PROBLEM DESCRIPTION: Print all of the data exactly.

======== DATA SEGMENT

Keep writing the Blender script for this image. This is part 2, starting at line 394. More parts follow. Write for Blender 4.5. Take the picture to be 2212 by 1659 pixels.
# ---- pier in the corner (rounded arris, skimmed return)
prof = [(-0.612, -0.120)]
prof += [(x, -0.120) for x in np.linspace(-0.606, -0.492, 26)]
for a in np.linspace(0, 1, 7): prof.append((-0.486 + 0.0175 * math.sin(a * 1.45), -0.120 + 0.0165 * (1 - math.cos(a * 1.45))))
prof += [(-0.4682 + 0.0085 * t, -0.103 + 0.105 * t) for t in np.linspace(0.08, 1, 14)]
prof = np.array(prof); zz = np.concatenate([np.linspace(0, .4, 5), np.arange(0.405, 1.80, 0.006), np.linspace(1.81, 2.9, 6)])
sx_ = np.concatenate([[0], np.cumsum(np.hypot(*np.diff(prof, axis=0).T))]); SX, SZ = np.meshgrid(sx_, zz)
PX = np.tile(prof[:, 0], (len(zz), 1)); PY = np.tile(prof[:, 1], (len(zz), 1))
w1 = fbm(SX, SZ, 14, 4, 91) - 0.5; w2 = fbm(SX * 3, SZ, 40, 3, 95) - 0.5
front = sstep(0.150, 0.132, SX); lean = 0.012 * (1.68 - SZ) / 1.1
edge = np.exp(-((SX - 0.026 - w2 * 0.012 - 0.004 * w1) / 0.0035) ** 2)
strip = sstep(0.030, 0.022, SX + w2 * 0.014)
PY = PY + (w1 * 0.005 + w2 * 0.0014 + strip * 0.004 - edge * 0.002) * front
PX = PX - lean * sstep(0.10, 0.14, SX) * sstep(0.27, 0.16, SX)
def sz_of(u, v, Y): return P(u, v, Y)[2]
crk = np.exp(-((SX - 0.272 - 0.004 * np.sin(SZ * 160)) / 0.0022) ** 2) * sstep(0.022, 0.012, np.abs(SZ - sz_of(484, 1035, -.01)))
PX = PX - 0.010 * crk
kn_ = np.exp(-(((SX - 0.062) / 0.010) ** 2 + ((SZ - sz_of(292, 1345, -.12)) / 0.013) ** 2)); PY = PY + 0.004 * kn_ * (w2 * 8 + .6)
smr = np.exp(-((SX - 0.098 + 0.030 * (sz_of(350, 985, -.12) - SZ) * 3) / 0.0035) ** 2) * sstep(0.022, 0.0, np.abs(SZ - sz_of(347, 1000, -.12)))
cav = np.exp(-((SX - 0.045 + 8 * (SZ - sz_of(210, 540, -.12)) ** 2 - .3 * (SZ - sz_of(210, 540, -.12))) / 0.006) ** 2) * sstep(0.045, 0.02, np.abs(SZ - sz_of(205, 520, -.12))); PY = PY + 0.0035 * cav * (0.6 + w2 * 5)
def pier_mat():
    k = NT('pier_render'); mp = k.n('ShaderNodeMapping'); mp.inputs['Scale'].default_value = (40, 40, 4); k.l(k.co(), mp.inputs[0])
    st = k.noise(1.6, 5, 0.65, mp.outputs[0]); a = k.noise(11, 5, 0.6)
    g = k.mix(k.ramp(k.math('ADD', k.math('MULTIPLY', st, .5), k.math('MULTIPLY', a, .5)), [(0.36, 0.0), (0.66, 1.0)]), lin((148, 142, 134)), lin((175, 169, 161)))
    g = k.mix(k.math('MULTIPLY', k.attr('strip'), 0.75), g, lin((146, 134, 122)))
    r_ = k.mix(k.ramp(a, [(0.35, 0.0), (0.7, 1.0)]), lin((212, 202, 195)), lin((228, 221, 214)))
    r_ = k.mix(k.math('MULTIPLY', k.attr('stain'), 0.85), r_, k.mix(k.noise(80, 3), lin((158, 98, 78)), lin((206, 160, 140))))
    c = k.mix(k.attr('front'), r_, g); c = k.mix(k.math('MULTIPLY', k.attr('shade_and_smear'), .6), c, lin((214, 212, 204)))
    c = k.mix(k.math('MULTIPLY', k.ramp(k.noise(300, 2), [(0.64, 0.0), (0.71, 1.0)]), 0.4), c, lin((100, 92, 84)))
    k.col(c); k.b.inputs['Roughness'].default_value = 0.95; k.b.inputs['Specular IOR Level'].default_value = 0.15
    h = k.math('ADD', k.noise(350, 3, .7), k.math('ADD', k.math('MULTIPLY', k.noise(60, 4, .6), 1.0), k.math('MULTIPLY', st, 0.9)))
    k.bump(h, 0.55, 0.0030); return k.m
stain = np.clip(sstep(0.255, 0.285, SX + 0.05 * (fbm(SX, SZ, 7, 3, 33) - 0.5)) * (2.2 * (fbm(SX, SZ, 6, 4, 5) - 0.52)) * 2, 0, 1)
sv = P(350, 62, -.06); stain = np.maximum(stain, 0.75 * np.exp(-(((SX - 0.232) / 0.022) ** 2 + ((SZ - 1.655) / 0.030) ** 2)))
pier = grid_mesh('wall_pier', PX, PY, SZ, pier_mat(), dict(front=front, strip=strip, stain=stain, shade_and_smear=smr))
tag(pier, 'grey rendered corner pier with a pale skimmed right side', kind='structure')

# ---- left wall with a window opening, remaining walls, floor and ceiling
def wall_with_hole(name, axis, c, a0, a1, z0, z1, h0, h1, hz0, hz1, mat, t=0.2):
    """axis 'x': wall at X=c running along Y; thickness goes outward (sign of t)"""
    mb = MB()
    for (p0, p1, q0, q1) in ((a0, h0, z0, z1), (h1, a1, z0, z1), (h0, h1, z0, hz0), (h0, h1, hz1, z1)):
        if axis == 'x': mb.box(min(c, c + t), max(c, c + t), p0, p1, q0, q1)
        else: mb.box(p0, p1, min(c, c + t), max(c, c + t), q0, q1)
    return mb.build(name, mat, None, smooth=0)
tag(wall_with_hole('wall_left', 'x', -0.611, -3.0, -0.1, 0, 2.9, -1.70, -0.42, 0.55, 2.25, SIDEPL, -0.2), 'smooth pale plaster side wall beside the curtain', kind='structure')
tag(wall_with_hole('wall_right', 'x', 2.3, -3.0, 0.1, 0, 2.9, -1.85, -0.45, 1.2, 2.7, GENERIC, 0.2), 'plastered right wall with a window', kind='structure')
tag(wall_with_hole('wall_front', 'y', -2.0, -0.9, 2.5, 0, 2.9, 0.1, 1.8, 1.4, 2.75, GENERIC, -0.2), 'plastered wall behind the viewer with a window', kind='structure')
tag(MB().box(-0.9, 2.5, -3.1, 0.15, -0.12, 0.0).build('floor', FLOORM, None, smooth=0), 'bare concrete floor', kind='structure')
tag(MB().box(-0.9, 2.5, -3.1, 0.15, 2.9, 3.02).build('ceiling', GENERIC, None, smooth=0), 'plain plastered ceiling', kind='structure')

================

RESPONSE TO THE EXERCISE:
Keep writing the Blender script for this image. This is part 2, starting at line 394. More parts follow. Write for Blender 4.5. Take the picture to be 2212 by 1659 pixels.
# ---- pier in the corner (rounded arris, skimmed return)
prof = [(-0.612, -0.120)]
prof += [(x, -0.120) for x in np.linspace(-0.606, -0.492, 26)]
for a in np.linspace(0, 1, 7): prof.append((-0.486 + 0.0175 * math.sin(a * 1.45), -0.120 + 0.0165 * (1 - math.cos(a * 1.45))))
prof += [(-0.4682 + 0.0085 * t, -0.103 + 0.105 * t) for t in np.linspace(0.08, 1, 14)]
prof = np.array(prof); zz = np.concatenate([np.linspace(0, .4, 5), np.arange(0.405, 1.80, 0.006), np.linspace(1.81, 2.9, 6)])
sx_ = np.concatenate([[0], np.cumsum(np.hypot(*np.diff(prof, axis=0).T))]); SX, SZ = np.meshgrid(sx_, zz)
PX = np.tile(prof[:, 0], (len(zz), 1)); PY = np.tile(prof[:, 1], (len(zz), 1))
w1 = fbm(SX, SZ, 14, 4, 91) - 0.5; w2 = fbm(SX * 3, SZ, 40, 3, 95) - 0.5
front = sstep(0.150, 0.132, SX); lean = 0.012 * (1.68 - SZ) / 1.1
edge = np.exp(-((SX - 0.026 - w2 * 0.012 - 0.004 * w1) / 0.0035) ** 2)
strip = sstep(0.030, 0.022, SX + w2 * 0.014)
PY = PY + (w1 * 0.005 + w2 * 0.0014 + strip * 0.004 - edge * 0.002) * front
PX = PX - lean * sstep(0.10, 0.14, SX) * sstep(0.27, 0.16, SX)
def sz_of(u, v, Y): return P(u, v, Y)[2]
crk = np.exp(-((SX - 0.272 - 0.004 * np.sin(SZ * 160)) / 0.0022) ** 2) * sstep(0.022, 0.012, np.abs(SZ - sz_of(484, 1035, -.01)))
PX = PX - 0.010 * crk
kn_ = np.exp(-(((SX - 0.062) / 0.010) ** 2 + ((SZ - sz_of(292, 1345, -.12)) / 0.013) ** 2)); PY = PY + 0.004 * kn_ * (w2 * 8 + .6)
smr = np.exp(-((SX - 0.098 + 0.030 * (sz_of(350, 985, -.12) - SZ) * 3) / 0.0035) ** 2) * sstep(0.022, 0.0, np.abs(SZ - sz_of(347, 1000, -.12)))
cav = np.exp(-((SX - 0.045 + 8 * (SZ - sz_of(210, 540, -.12)) ** 2 - .3 * (SZ - sz_of(210, 540, -.12))) / 0.006) ** 2) * sstep(0.045, 0.02, np.abs(SZ - sz_of(205, 520, -.12))); PY = PY + 0.0035 * cav * (0.6 + w2 * 5)
def pier_mat():
    k = NT('pier_render'); mp = k.n('ShaderNodeMapping'); mp.inputs['Scale'].default_value = (40, 40, 4); k.l(k.co(), mp.inputs[0])
    st = k.noise(1.6, 5, 0.65, mp.outputs[0]); a = k.noise(11, 5, 0.6)
    g = k.mix(k.ramp(k.math('ADD', k.math('MULTIPLY', st, .5), k.math('MULTIPLY', a, .5)), [(0.36, 0.0), (0.66, 1.0)]), lin((148, 142, 134)), lin((175, 169, 161)))
    g = k.mix(k.math('MULTIPLY', k.attr('strip'), 0.75), g, lin((146, 134, 122)))
    r_ = k.mix(k.ramp(a, [(0.35, 0.0), (0.7, 1.0)]), lin((212, 202, 195)), lin((228, 221, 214)))
    r_ = k.mix(k.math('MULTIPLY', k.attr('stain'), 0.85), r_, k.mix(k.noise(80, 3), lin((158, 98, 78)), lin((206, 160, 140))))
    c = k.mix(k.attr('front'), r_, g); c = k.mix(k.math('MULTIPLY', k.attr('shade_and_smear'), .6), c, lin((214, 212, 204)))
    c = k.mix(k.math('MULTIPLY', k.ramp(k.noise(300, 2), [(0.64, 0.0), (0.71, 1.0)]), 0.4), c, lin((100, 92, 84)))
    k.col(c); k.b.inputs['Roughness'].default_value = 0.95; k.b.inputs['Specular IOR Level'].default_value = 0.15
    h = k.math('ADD', k.noise(350, 3, .7), k.math('ADD', k.math('MULTIPLY', k.noise(60, 4, .6), 1.0), k.math('MULTIPLY', st, 0.9)))
    k.bump(h, 0.55, 0.0030); return k.m
stain = np.clip(sstep(0.255, 0.285, SX + 0.05 * (fbm(SX, SZ, 7, 3, 33) - 0.5)) * (2.2 * (fbm(SX, SZ, 6, 4, 5) - 0.52)) * 2, 0, 1)
sv = P(350, 62, -.06); stain = np.maximum(stain, 0.75 * np.exp(-(((SX - 0.232) / 0.022) ** 2 + ((SZ - 1.655) / 0.030) ** 2)))
pier = grid_mesh('wall_pier', PX, PY, SZ, pier_mat(), dict(front=front, strip=strip, stain=stain, shade_and_smear=smr))
tag(pier, 'grey rendered corner pier with a pale skimmed right side', kind='structure')

# ---- left wall with a window opening, remaining walls, floor and ceiling
def wall_with_hole(name, axis, c, a0, a1, z0, z1, h0, h1, hz0, hz1, mat, t=0.2):
    """axis 'x': wall at X=c running along Y; thickness goes outward (sign of t)"""
    mb = MB()
    for (p0, p1, q0, q1) in ((a0, h0, z0, z1), (h1, a1, z0, z1), (h0, h1, z0, hz0), (h0, h1, hz1, z1)):
        if axis == 'x': mb.box(min(c, c + t), max(c, c + t), p0, p1, q0, q1)
        else: mb.box(p0, p1, min(c, c + t), max(c, c + t), q0, q1)
    return mb.build(name, mat, None, smooth=0)
tag(wall_with_hole('wall_left', 'x', -0.611, -3.0, -0.1, 0, 2.9, -1.70, -0.42, 0.55, 2.25, SIDEPL, -0.2), 'smooth pale plaster side wall beside the curtain', kind='structure')
tag(wall_with_hole('wall_right', 'x', 2.3, -3.0, 0.1, 0, 2.9, -1.85, -0.45, 1.2, 2.7, GENERIC, 0.2), 'plastered right wall with a window', kind='structure')
tag(wall_with_hole('wall_front', 'y', -2.0, -0.9, 2.5, 0, 2.9, 0.1, 1.8, 1.4, 2.75, GENERIC, -0.2), 'plastered wall behind the viewer with a window', kind='structure')
tag(MB().box(-0.9, 2.5, -3.1, 0.15, -0.12, 0.0).build('floor', FLOORM, None, smooth=0), 'bare concrete floor', kind='structure')
tag(MB().box(-0.9, 2.5, -3.1, 0.15, 2.9, 3.02).build('ceiling', GENERIC, None, smooth=0), 'plain plastered ceiling', kind='structure')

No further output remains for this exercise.